*REQUIREMENTS*. Return the lines that follow, exactly as they appear, from the first through the one containing "COL = sc.collection"; no pictures are to be included.

*TASK MATERIAL*.
· · ·

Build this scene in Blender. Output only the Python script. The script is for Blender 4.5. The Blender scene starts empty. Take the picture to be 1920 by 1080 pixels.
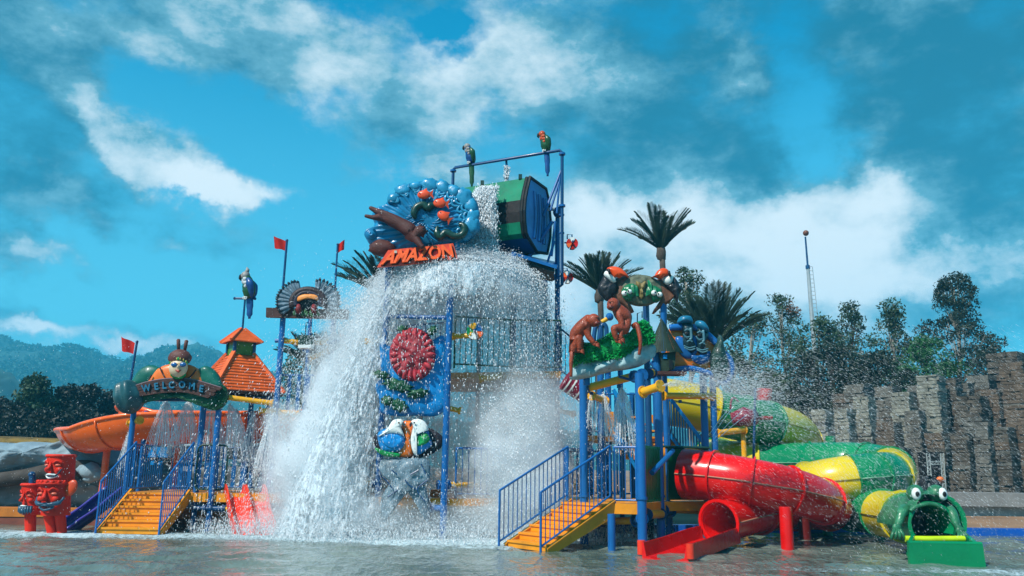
import bpy, bmesh, math, random
import numpy as np
from mathutils import Vector, Matrix, noise as mn
random.seed(7); np.random.seed(7)
R = math.radians
sc = bpy.context.scene
COL = sc.collection

# ---------------------------------------------------------------- camera
F = 1550.0; CH = 1.5; PIT = math.atan(340/F); ROLL = 0.014
CP, SP = math.cos(PIT), math.sin(PIT); CR, SR = math.cos(ROLL), math.sin(ROLL)
cam = bpy.data.objects.new('camera', bpy.data.cameras.new('camera')); COL.objects.link(cam)
cam.location = (0, 0, CH)
cam.rotation_euler = (Matrix.Rotation(R(90)+PIT, 3, 'X') @ Matrix.Rotation(ROLL, 3, 'Z')).to_euler()
cam.data.sensor_width = 36; cam.data.lens = 36*F/1920
cam.data.clip_start = 0.1; cam.data.clip_end = 6000
sc.camera = cam

def ray(px, py):                      # direction in the world of a point of the photograph
    x = (px-960)/F; y = -(py-540)/F
    xr = x*CR-y*SR; yr = x*SR+y*CR
    return (xr, CP-yr*SP, SP+yr*CP)
def P(px, py, Y):                     # the point at that direction and at distance Y from the camera
    d = ray(px, py); s = Y/d[1]; return Vector((d[0]*s, Y, CH+d[2]*s))
def G(px, py, z=0.0):                 # where that direction meets the level z
    d = ray(px, py); s = (z-CH)/d[2]; return Vector((d[0]*s, d[1]*s, z))
def proj(p):
    x, y, z = p[0], p[1], p[2]-CH
    zc = y*CP+z*SP; yc = -y*SP+z*CP
    xr, yr = x/zc, yc/zc
    return (960+(xr*CR+yr*SR)*F, 540-(-xr*SR+yr*CR)*F)
def zfor(X, Y, py):
    lo, hi = -5, 80
    for _ in range(44):
        m = (lo+hi)/2
        if proj((X, Y, m))[1] > py: lo = m
        else: hi = m
    return lo
def pxm(Y): return Y/F                # metres per photograph pixel at distance Y

# ---------------------------------------------------------------- sky, sun, exposure
SUN_EL, SUN_AZ = 47, -62              # degrees; azimuth from +Y towards +X : sun stands high on the left
SUN_AZ = -136                         # left and a little behind the camera
world = bpy.data.worlds.new('World'); sc.world = world; world.use_nodes = True
world.cycles.sampling_method = 'MANUAL'; world.cycles.sample_map_resolution = 512
def srgb(h):
    h = h.lstrip('#'); v = [int(h[i:i+2], 16)/255 for i in (0, 2, 4)]
    return tuple(c/12.92 if c <= .04045 else ((c+.055)/1.055)**2.4 for c in v)
class NT:
    """small node helper"""
    def __init__(s, tree): s.t = tree; s.n = tree.nodes; s.l = tree.links
    def new(s, ty, **kw):
        n = s.n.new(ty)
        for k, v in kw.items(): setattr(n, k, v)
        return n
    def put(s, sock, v):
        if hasattr(v, 'is_linked') or isinstance(v, bpy.types.NodeSocket): s.l.new(v, sock)
        else:
            if isinstance(v, tuple) and len(v) == 3 and sock.type == 'RGBA': v = (*v, 1)
            sock.default_value = v
    def m(s, op, a, b=0.0, c=None, clamp=False):
        n = s.new('ShaderNodeMath', operation=op); n.use_clamp = clamp
        s.put(n.inputs[0], a); s.put(n.inputs[1], b)
        if c is not None: s.put(n.inputs[2], c)
        return n.outputs[0]
    def v(s, op, a, b=(0, 0, 0)):
        n = s.new('ShaderNodeVectorMath', operation=op)
        s.put(n.inputs[0], a)
        if op == 'SCALE': s.put(n.inputs['Scale'], b)
        else: s.put(n.inputs[1], b)
        return n.outputs['Value'] if op in ('DOT_PRODUCT', 'LENGTH', 'DISTANCE') else n.outputs[0]
    def mix(s, f, a, b):
        n = s.new('ShaderNodeMix', data_type='RGBA')
        s.put(n.inputs[0], f); s.put(n.inputs[6], a); s.put(n.inputs[7], b); return n.outputs[2]
    def noise(s, vec, scale, detail=4, rough=.5, out='Fac', dist=0.0):
        n = s.new('ShaderNodeTexNoise'); 
        if vec is not None: s.l.new(vec, n.inputs['Vector'])
        n.inputs['Scale'].default_value = scale; n.inputs['Detail'].default_value = detail
        n.inputs['Roughness'].default_value = rough; n.inputs['Distortion'].default_value = dist
        return n.outputs[out]
    def ramp(s, f, a, b, lo=0.0, hi=1.0, smooth=True):
        n = s.new('ShaderNodeMapRange', interpolation_type='SMOOTHSTEP' if smooth else 'LINEAR')
        s.put(n.inputs[0], f); s.put(n.inputs[1], a); s.put(n.inputs[2], b); s.put(n.inputs[3], lo); s.put(n.inputs[4], hi)
        return n.outputs[0]

SKY = 0.085
w = NT(world.node_tree); w.n.clear()
tc = w.new('ShaderNodeTexCoord').outputs['Generated']
dirn = w.v('NORMALIZE', tc)
sep = w.new('ShaderNodeSeparateXYZ'); w.l.new(dirn, sep.inputs[0])
az = w.m('ARCTAN2', sep.outputs[0], sep.outputs[1]); el = w.m('ARCSINE', sep.outputs[2])
flat = w.new('ShaderNodeCombineXYZ'); w.put(flat.inputs[0], az); w.put(flat.inputs[1], el)
wn = w.new('ShaderNodeTexNoise'); w.l.new(dirn, wn.inputs['Vector'])
wn.inputs['Scale'].default_value = 7; wn.inputs['Detail'].default_value = 6; wn.inputs['Roughness'].default_value = .62
warp = w.v('SCALE', w.v('SUBTRACT', wn.outputs['Color'], (.5, .5, .5)), .16)
uv = w.v('ADD', flat.outputs[0], warp)
def blobs(lst):
    tot = None
    for (px, py, rx, ry, amp, rot) in lst:
        d = Vector(ray(px, py)).normalized()
        u0, v0 = math.atan2(d.x, d.y), math.asin(d.z)
        q = w.v('SUBTRACT', uv, (u0, v0, 0))
        if rot:
            rn = w.new('ShaderNodeVectorRotate', rotation_type='Z_AXIS'); w.put(rn.inputs['Vector'], q)
            rn.inputs['Angle'].default_value = R(-rot); q = rn.outputs[0]
        q = w.v('MULTIPLY', q, (F/rx, F/ry, 0))
        r2 = w.v('DOT_PRODUCT', q, q)
        g = w.m('MULTIPLY', w.m('EXPONENT', w.m('MULTIPLY', r2, -1.1)), amp)
        tot = g if tot is None else w.m('ADD', tot, g)
    return tot
# cover: where cloud is (positive) and where clear sky shows (negative)
cover = blobs([(330, 60, 300, 75, .55, 8), (560, 120, 260, 90, .5, -12), (880, 110, 330, 120, .42, 0), (1230, 230, 330, 230, .55, 0),
    (1760, 200, 300, 420, .7, 0), (60, 330, 170, 190, .42, -20), (30, 60, 110, 130, .4, 0), (330, 300, 150, 60, .6, -22), (440, 355, 150, 36, .5, -6),
    (190, 255, 110, 34, .5, -38), (120, 375, 110, 34, .35, 0), (70, 480, 110, 46, .5, 10), (60, 595, 70, 20, .5, 0), (250, 632, 140, 34, .75, 0),
    (1380, 500, 330, 160, .9, 0), (1110, 450, 110, 100, .6, 0), (1560, 560, 260, 110, .7, 0), (1000, 560, 160, 120, .5, 0), (1800, 520, 220, 70, .5, 0), (1410, 110, 70, 40, .3, 0),
    (780, 320, 150, 70, .5, 0), (700, 230, 90, 60, .25, 0), (430, 470, 120, 26, .2, 0), (320, 450, 60, 18, .35, -30),
    (560, 245, 110, 65, -.5, 0), (250, 140, 100, 60, -.45, -20), (830, 55, 80, 36, -.75, 20), (870, 110, 60, 24, -.5, 30), (650, 170, 90, 60, -.4, 0),
    (1500, 190, 75, 150, -.6, 0), (1530, 330, 75, 70, -.5, 0), (600, 420, 260, 90, -.45, 0), (180, 440, 110, 30, -.3, 0), (980, 250, 110, 60, -.3, 0),
    (420, 580, 260, 80, -.35, 0), (1070, 350, 100, 30, -.2, 0)])
light = blobs([(560, 90, 520, 150, .46, 0), (330, 300, 170, 70, .65, -22), (440, 360, 170, 40, .65, -6), (190, 255, 110, 34, .5, -38), (900, 90, 280, 170, .40, 0),
    (120, 375, 110, 34, .5, 0), (70, 480, 100, 46, .9, 10), (60, 595, 70, 20, .9, 0), (250, 635, 130, 30, .8, 0), (1330, 430, 240, 85, .78, 0), (1340, 590, 360, 130, .66, 0), (1000, 560, 160, 90, .6, 0),
    (1110, 430, 110, 70, .6, 0), (1510, 390, 90, 50, .55, 0), (1600, 500, 160, 60, .75, 0), (1640, 400, 60, 45, .45, 0), (1410, 110, 70, 50, .45, 0), (1830, 500, 150, 50, .5, 0),
    (780, 340, 180, 80, .45, 0), (320, 450, 60, 18, .6, -30), (1300, 260, 230, 150, -.12, 0), (60, 330, 190, 130, -.2, 0), (1800, 150, 260, 300, -.05, 0), (1150, 30, 160, 80, -.15, 0)])
nz = w.noise(w.v('MULTIPLY', dirn, (1, 1, 1.9)), 5.5, 9, .58)
nzf = w.noise(w.v('MULTIPLY', dirn, (1, 1, 1.6)), 16, 8, .6)
nn = w.m('ADD', w.m('MULTIPLY', w.m('SUBTRACT', nz, .5), 1.7), w.m('MULTIPLY', w.m('SUBTRACT', nzf, .5), .85))
cv = w.ramp(w.m('ADD', cover, nn), w.m('MULTIPLY_ADD', light, .12, -.12), w.m('MULTIPLY_ADD', light, -.28, .66))
# small-scale relief of the clouds: thick parts bright, thin parts grey
nzs = w.noise(w.v('ADD', w.v('MULTIPLY', dirn, (1, 1, 1.7)), (.013, 0, -.02)), 11, 9, .62)
lt = w.ramp(w.m('ADD', light, w.m('ADD', w.m('MULTIPLY', w.m('SUBTRACT', nz, .5), .9), w.m('MULTIPLY', w.m('SUBTRACT', nzs, .5), 1.6))), -.3, 1.12)
skyt = w.new('ShaderNodeTexSky', sky_type='NISHITA'); skyt.sun_disc = False
skyt.sun_elevation = R(SUN_EL); skyt.sun_rotation = R(SUN_AZ); skyt.air_density = 1.0; skyt.dust_density = .6; skyt.ozone_density = 2.0
w.l.new(dirn, skyt.inputs[0]) if skyt.inputs else None
blue = w.v('MULTIPLY', skyt.outputs[0], (.0, 1.46, 1.66))
blue = w.mix(w.ramp(sep.outputs[2], .48, .0, smooth=False), blue, (1.7, 5.8, 7.6))
dark, mid, white = (.12, 1.6, 2.75), (1.5, 4.0, 5.3), (8.2, 9.2, 9.7)
cc = w.mix(w.ramp(lt, .05, .55), dark, mid); cc = w.mix(w.ramp(lt, .45, 1.0, smooth=False), cc, white)
full = w.mix(cv, blue, cc)
# below the horizon: dull ground
full = w.mix(w.ramp(sep.outputs[2], -.06, -.01), (.5, .9, 1.0), full)
bg = w.new('ShaderNodeBackground'); w.put(bg.inputs[0], full); bg.inputs[1].default_value = SKY
wo = w.new('ShaderNodeOutputWorld'); w.l.new(bg.outputs[0], wo.inputs[0])

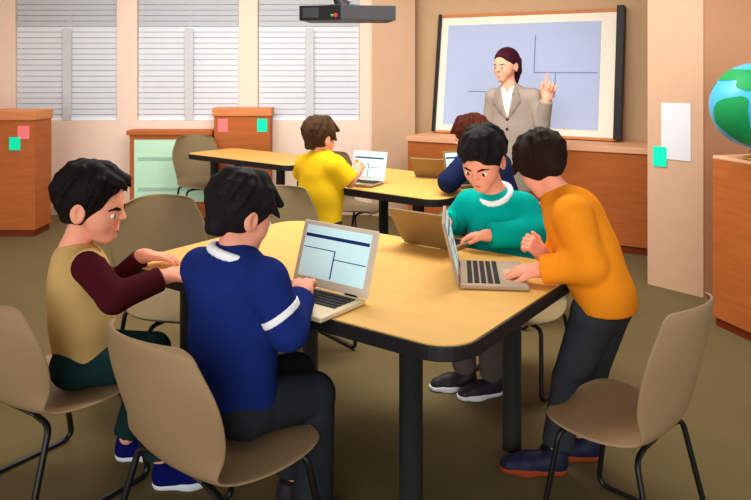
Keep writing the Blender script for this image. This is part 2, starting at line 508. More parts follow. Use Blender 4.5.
o = box_obj('paper_sheet', (0, 0, 0), (np.linalg.norm(q1-q0), 0.003, zt-zb), M_paper, bev=0); o.location = (c[0], c[1], (zt+zb)/2); o.rotation_euler = (0, 0, frz)
tag(o, 'white sheet of paper posted on the pillar', 'paper')
q0, q1 = on_pillar(653.5), on_pillar(667)
zt, zb = P(0, 146, q0[1])[2], P(0, 165.5, q0[1])[2]
c = (q0+q1)/2 + FN*0.006
o = box_obj('sticky_note', (0, 0, 0), (np.linalg.norm(q1-q0), 0.003, zt-zb), M_green, bev=0); o.location = (c[0], c[1], (zt+zb)/2); o.rotation_euler = (0, 0, frz)
tag(o, 'turquoise sticky note overlapping the white paper on the pillar', 'sticky note', 'square sticky notes')

# ------------------------------------------------------------------ presentation board leaning on the wall
t0 = (W(0, 0.38)); 
def t_at(px, off):
    k = (px - CX)/F; o_ = W(0, off); return (k*o_[1] - o_[0]) / (U[0] - k*U[1])
tb0, tb1 = t_at(433, 0.38), t_at(620.5, 0.38)
BW = tb1 - tb0; BH = 1.17
bc = W((tb0+tb1)/2, 0.38)
board = thing('presentation_board', 'large framed presentation board leaning on the wall behind the teacher', 'board', (bc[0], bc[1], 0.862), math.atan2(U[1], U[0]))
LEAN = math.radians(8.5)
RL = Matrix.Rotation(-LEAN, 3, 'X')
def bb(name, x, z, w, h, y, th, m, par=board, bev=0.002):
    bm = bmesh.new(); add_box(bm, (x, y, z), (w, th, h), None, bev)
    bmesh.ops.rotate(bm, cent=(0, 0, 0), matrix=RL, verts=bm.verts[:]); return bm_obj(name, bm, m, par)
bb('panel', 0, BH/2 + 0.003, BW - 0.06, BH - 0.02, 0, 0.03, M_cream)
bb('frame_rail', 0, BH - 0.008, BW - 0.05, 0.03, -0.002, 0.045, M_woodtop)
bb('frame_rail', 0, 0.016, BW - 0.05, 0.024, -0.002, 0.045, M_woodtop)
bb('end_cap', -BW/2 + 0.015, BH/2 + 0.012, 0.032, BH, -0.012, 0.06, M_black)
bb('end_cap', BW/2 - 0.02, BH/2 + 0.02, 0.062, BH + 0.01, -0.02, 0.10, M_black)
SX0, SX1, SZ0, SZ1 = -BW/2 + 0.105, BW/2 - 0.19, 0.09, BH - 0.10
scr = bb('screen', (SX0+SX1)/2, (SZ0+SZ1)/2, SX1-SX0, SZ1-SZ0, -0.017, 0.006, M_lav)
def sline(x0, z0, x1, z1):
    fx = lambda u: SX0 + u*(SX1-SX0); fz = lambda v: SZ0 + v*(SZ1-SZ0); th = 0.008
    xa, xb, za, zb = fx(x0), fx(x1), fz(z0), fz(z1)
    bb('drawn_line', (xa+xb)/2, (za+zb)/2, max(abs(xb-xa), th), max(abs(zb-za), th), -0.0215, 0.002, M_line, scr, 0)
sline(0.60, 0.88, 0.60, 0.52); sline(0.60, 0.52, 0.985, 0.52); sline(0.735, 0.52, 0.735, 0.29); sline(0.66, 0.29, 0.735, 0.29); sline(0.17, 0.33, 0.42, 0.33)

# ------------------------------------------------------------------ projector under the ceiling
pd = 5.0
pc = P(343, 12.5, pd)
pj = thing('projector', 'dark grey projector hanging from the ceiling by a black arm', 'projector', (pc[0], pc[1], pc[2] - 0.052), math.radians(0))
ph = 0.104
fw = P(341, 0, pd)[0] - P(297, 0, pd)[0]; sw = P(396, 0, pd)[0] - P(341, 0, pd)[0]
fx0 = P(297, 0, pd)[0] - pc[0]; fx1 = P(341, 0, pd)[0] - pc[0]; fx2 = P(396, 0, pd)[0] - pc[0]
bm = bmesh.new(); add_prism(bm, [(fx0 + 0.01, 0.06), (fx1, -0.02), (fx2 + 0.0, 0.05), (fx2 - 0.05, 0.36), (fx0 + 0.06, 0.36)], 0, ph, bev=0.004); bm_obj('body', bm, M_proj, pj)
fdir = nrm(A(fx1 - fx0 - 0.01, -0.08)); fn2 = A(fdir[1], -fdir[0]); frz2 = math.atan2(fdir[1], fdir[0])
fR = Matrix.Rotation(frz2, 3, 'Z')
fm = A((fx0+fx1)/2 + 0.005, 0.02)
box_obj('front_panel', (fm[0] + fn2[0]*0.004, fm[1] + fn2[1]*0.004, ph/2), (fw*0.985, 0.01, ph*0.99), M_projd, pj, 0.002, fR)
q = fm - fdir*fw*0.22 + fn2*0.01; box_obj('lens_window', (q[0], q[1], ph/2), (fw*0.40, 0.006, ph*0.72), M_lens, pj, 0.002, fR)
for off, m_, r_ in ((0.30, M_ledg, 0.010), (0.385, M_ledr, 0.013)):
    q = fm + fdir*fw*off + fn2*0.01
    bm = bmesh.new(); bmesh.ops.create_uvsphere(bm, u_segments=12, v_segments=8, radius=r_, matrix=Matrix.Translation((q[0], q[1], ph*0.3))); bm_obj('indicator_light', bm, m_, pj, True)
bm = bmesh.new()
a_ = A(fx1 - 0.08, 0.14, ph); 
add_tube(bm, [(0.0, 0.14, ph - 0.002), (-0.045, 0.14, ph + 0.06), (-0.06, 0.14, ph + 0.2), (-0.06, 0.14, CEIL - pc[2] + 0.052)], [0.06, 0.035, 0.022, 0.022], 14)
add_box(bm, (-0.06, 0.14, CEIL - pc[2] + 0.052 - 0.012), (0.2, 0.2, 0.024), None, 0.004); bm_obj('mount_arm', bm, M_black, pj)
box_obj('mount_plate', (-0.01, 0.14, ph + 0.006), (0.17, 0.14, 0.012), M_black, pj, 0.003)

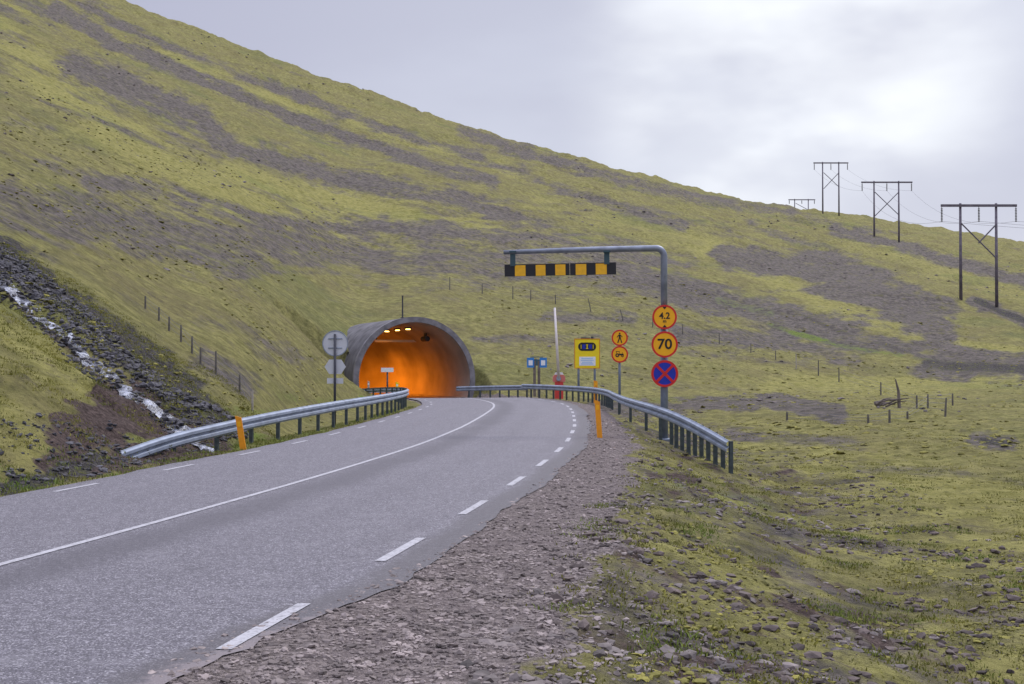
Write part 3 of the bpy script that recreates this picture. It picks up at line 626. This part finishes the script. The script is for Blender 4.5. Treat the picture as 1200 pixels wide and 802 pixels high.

· · ·

*SOLUTION TO THE PROBLEM*.
Build this scene in Blender. Output only the Python script. The script is for Blender 4.5. The Blender scene starts empty. Take the picture to be 1920 by 1080 pixels.
import bpy, bmesh, math, random
import numpy as np
from mathutils import Vector, Matrix, noise as mn
random.seed(7); np.random.seed(7)
R = math.radians
sc = bpy.context.scene
COL = sc.collection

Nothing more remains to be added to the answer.